The Language of Animation in Contemporary Russian Art
1 July 2022—29 August 2022

At first glance, the exhibition title seems to refer to the work of animation artists. But our focus here is not cartoons. It is the language of animation itself, which ever more often is replacing the language of traditional figurative art. The language of animation is not a professional corporate dialect, but a basic visual means of communication in the modern age. It appears in computer interfaces, on public transport, and has a place on the cinematic “big screen” as well.

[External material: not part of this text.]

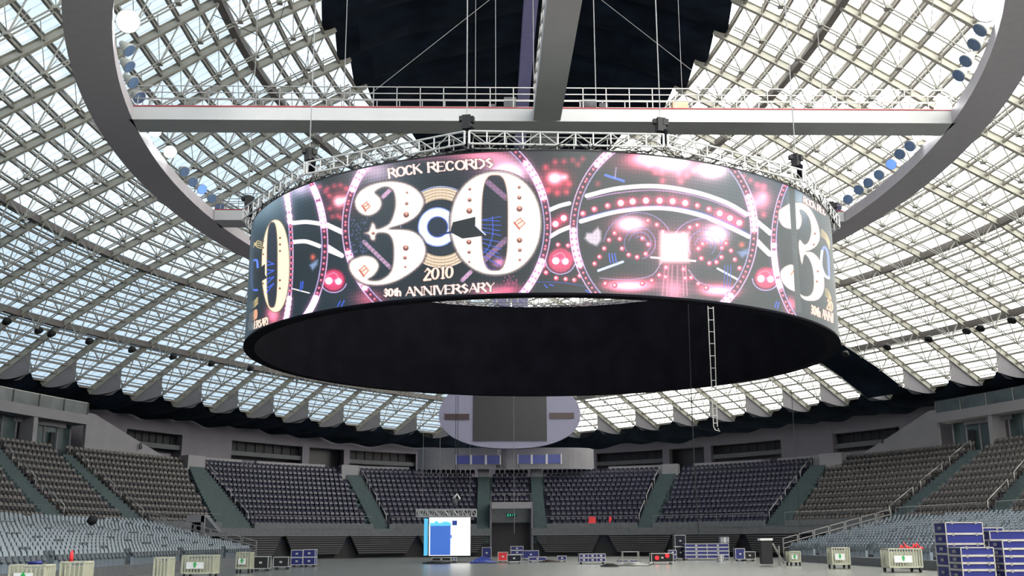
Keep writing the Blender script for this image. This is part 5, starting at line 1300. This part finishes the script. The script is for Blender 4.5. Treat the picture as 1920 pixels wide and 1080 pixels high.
# ------------------------------------------------------------------ flight cases
def case(x0, x1, py_top, py_bot, y, dep, lab, lay=1, col='blue', edge='alu', ground=True, group=None, wheels=True, rz=0, nm='flight_case', cat='case', cols=1):
    A, B2 = onY(x0, py_bot, y), onY(x1, py_top, y); zb, zt = (0.0 if ground else A.z), B2.z
    cx_, cy_, w_, h_ = (A.x + B2.x) / 2, y + dep / 2, B2.x - A.x, 0
    r = empty(nm, (cx_, cy_, zb), rz); wh = .12 if wheels else 0.0
    hold = [None]
    def P(mb, nm_, mt):
        lc = (cx_, cy_, zb); o = mb.build(nm_, mt, None, False, loc=lc); o.location = (0, 0, 0); o.parent = r
        if nm_ == 'body': hold[0] = o
        elif nm_ == 'latch': o.parent = hold[0]
    H = zt - zb - wh
    for k in range(lay):
        m = MB(); z0, z1 = zb + wh + H * k / lay, zb + wh + H * (k + 1) / lay; m.box((cx_, cy_, (z0 + z1) / 2), (w_ - .03, dep - .03, z1 - z0 - .02)); P(m, 'body', col)
        e = MB(); t = .035
        for z in (z0 + t / 2, z1 - t / 2):
            for yy in (y, y + dep): e.box((cx_, yy, z), (w_ + .01, t, t))
            for xx in (A.x, B2.x): e.box((xx, cy_, z), (t, dep, t))
        for xx in [A.x, B2.x] + [A.x + w_ * j / cols for j in range(1, cols)]:
            for yy in (y, y + dep): e.box((xx, yy, (z0 + z1) / 2), (t, t, z1 - z0))
        P(e, 'edging', edge)
        for j in range(cols):
            c = MB(); u = A.x + w_ * (j + .5) / cols; c.box((u, y - .02, (z0 + z1) / 2), (.14, .03, .1)); P(c, 'latch', edge)
    if wheels:
        for sx in (-1, 1):
            for sy in (-1, 1):
                c = MB(); c.tube([(cx_ + sx * (w_ / 2 - .12) - .03, cy_ + sy * (dep / 2 - .12), zb + wh / 2), (cx_ + sx * (w_ / 2 - .12) + .03, cy_ + sy * (dep / 2 - .12), zb + wh / 2)], wh / 2, 10); P(c, 'wheel', 'dblack')
    tag(r, lab, cat, group); return r
# big stacks at the lower right corner, one object per case
def stack(x0, x1, ys_, y, dep, labs, col='blue', lab0=''):
    """ys_: pixel rows from the top down; the lowest reaches the floor"""
    zs_ = [onY(x0, v, y).z for v in ys_]
    A, B2 = onY(x0, ys_[0], y), onY(x1, ys_[0], y)
    h = zs_[0] - zs_[1]
    z = zs_[-1]
    while z - h > .12: zs_.append(z - h); z -= h
    zs_[-1] = .12 if zs_[-1] < .3 else zs_[-1]
    if zs_[-1] > .12: zs_.append(.12)
    n = len(zs_) - 1
    for k in range(n):
        z0, z1 = zs_[k + 1], zs_[k]; cx_, cy_ = (A.x + B2.x) / 2, y + dep / 2; w_ = B2.x - A.x
        r = empty('flight_case', (cx_, cy_, z0))
        hold = [None]
        def P(mb, nm_, mt):
            o = mb.build(nm_, mt, None, False, loc=(cx_, cy_, z0)); o.location = (0, 0, 0); o.parent = hold[0] if nm_ in ('latch', 'handle') else r
            if nm_ == 'body': hold[0] = o
        m = MB(); m.box((cx_, cy_, (z0 + z1) / 2), (w_ - .03, dep - .03, z1 - z0 - .012)); P(m, 'body', col)
        e = MB(); t = .03
        for zz in (z0 + t / 2 + .003, z1 - t / 2 - .003):
            for yy in (y, y + dep): e.box((cx_, yy, zz), (w_, t, t))
            for xx in (A.x, B2.x): e.box((xx, cy_, zz), (t, dep, t))
        for xx in (A.x, B2.x):
            for yy in (y, y + dep): e.box((xx, yy, (z0 + z1) / 2), (t, t, z1 - z0 - .01))
        P(e, 'edging', 'caseedge')
        for u in (.18, .82):
            c = MB(); c.tube([(A.x + w_ * u, y - .025, z1 - .02), (A.x + w_ * u, y - .005, z1 - .02)], .055, 8); P(c, 'latch', 'rail')
        c = MB(); c.box((A.x - .02, cy_, (z0 + z1) / 2), (.03, .22, .1)); P(c, 'handle', 'rail')
        if z0 < .2:
            for sx in (-1, 1):
                for sy in (-1, 1):
                    c = MB(); c.tube([(cx_ + sx * (w_ / 2 - .15) - .03, cy_ + sy * (dep / 2 - .15), .06), (cx_ + sx * (w_ / 2 - .15) + .03, cy_ + sy * (dep / 2 - .15), .06)], .06, 10); P(c, 'wheel', 'dblack')
        pos = 'topmost' if k == 0 else ('lowest, on wheels' if k == n - 1 else '%s from top' % ['', 'second', 'third', 'fourth', 'fifth', 'sixth', 'seventh', 'eighth', 'ninth'][k])
        tag(r, 'blue case, %s in the %s' % (pos, lab0), 'case')
M['caseedge'] = mat('case_edging', (.50, .47, .42), .4, .3)
M['blue'] = mat('blue_case_panel', (.010, .016, .15), .4, var=.1)
stack(1772, 1841, (979, 1001, 1020, 1039), -10.0, 1.0, 0, lab0='tall left stack at the lower right corner')
stack(1818, 1880, (989, 1004, 1021), -8.6, .9, 0, lab0='stack right behind the tall left stack')
stack(1855, 1935, (995, 1013), -9.6, .9, 0, lab0='rear stack at the right edge of the photo')
stack(1801, 1862, (1026, 1042, 1056, 1069), -11.8, 1.0, 0, lab0='low front stack in the lower right corner')
stack(1879, 1950, (1013, 1029, 1043, 1057, 1070), -11.6, 1.0, 0, lab0='front stack at the right edge of the photo')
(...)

The concept of “animation” includes a continual replacing of one concept with another. It’s not often these days that we recall the etymology of the word: “anima” means soul. When we speak of being animated, we usually mean vivacious and dynamic, alert and in motion. But the function of animation can be looked at from a different angle: its task is to unify people who may speak different languages through the use of images. In 1978, Yury Lotman predicted an amplified role for animation, as it allows one to see the picture of the world as full of heterogeneous elements coalescing into a new synthesis.

The exhibition showcases three independent projects: Mechanicus, Animators, and Man the Circuit.

Mechanicus is connected with the tradition of automatons that imitate people or animals.

Animators also begins with a reference to a historical prototype – the work of the “New Artists” of the 1980s, who masterfully expressed themselves in the language of animation, laying the groundwork for the millennial generation. After this we see the language in action in three different areas: the art of abstract forms, the art of reality and its social and ecological dimensions, and the art of fantasy and Cosmism.

The motif that runs throughout Man the Circuit, originally conceived in avant-garde art, has transformed into an effective and efficient means of discussing contemporary people and their place in the world (the anthropological shift, artificial intelligence, the dangers of standardization and unification…). In the exhibition, this motif runs through two groups of works. The creators of the works in the first group use established informational pictograms with figures as “found objects” of sorts, while artists from the other group create their own characters using similar form-generating principles. This is how the artists react to the changes in the cultural environment, nowadays entangled in nets of visual communication and overflowing with symbols and signs.

The project features works by Igor Shelkovsky, Timur Novikov, Oleg Kotelnikov, Inal Savchenkov, Sergei Bugaev (Africa), Andrei Krisanov, Andrei Medvedev, Vadim Ovchinnikov, Viktor Tsoi, Boris Kazakov, Evgeny Kondratyev (Debil), Ivan Sotnikov, Lera Nibiru, Maxim Svishchev, Andrei Suzdalev, Asya Marakulina, Marina Alekseyeva, Vladimir Rannev, Olga Chernysheva, Ivan Tuzov, Viktor Grigoryev, Mikhail Karasik, Andrei Lyublinsky, Evgeny Semyonov, Platon Petrov, Andrei Bartenev, Antonina Fatkhullina.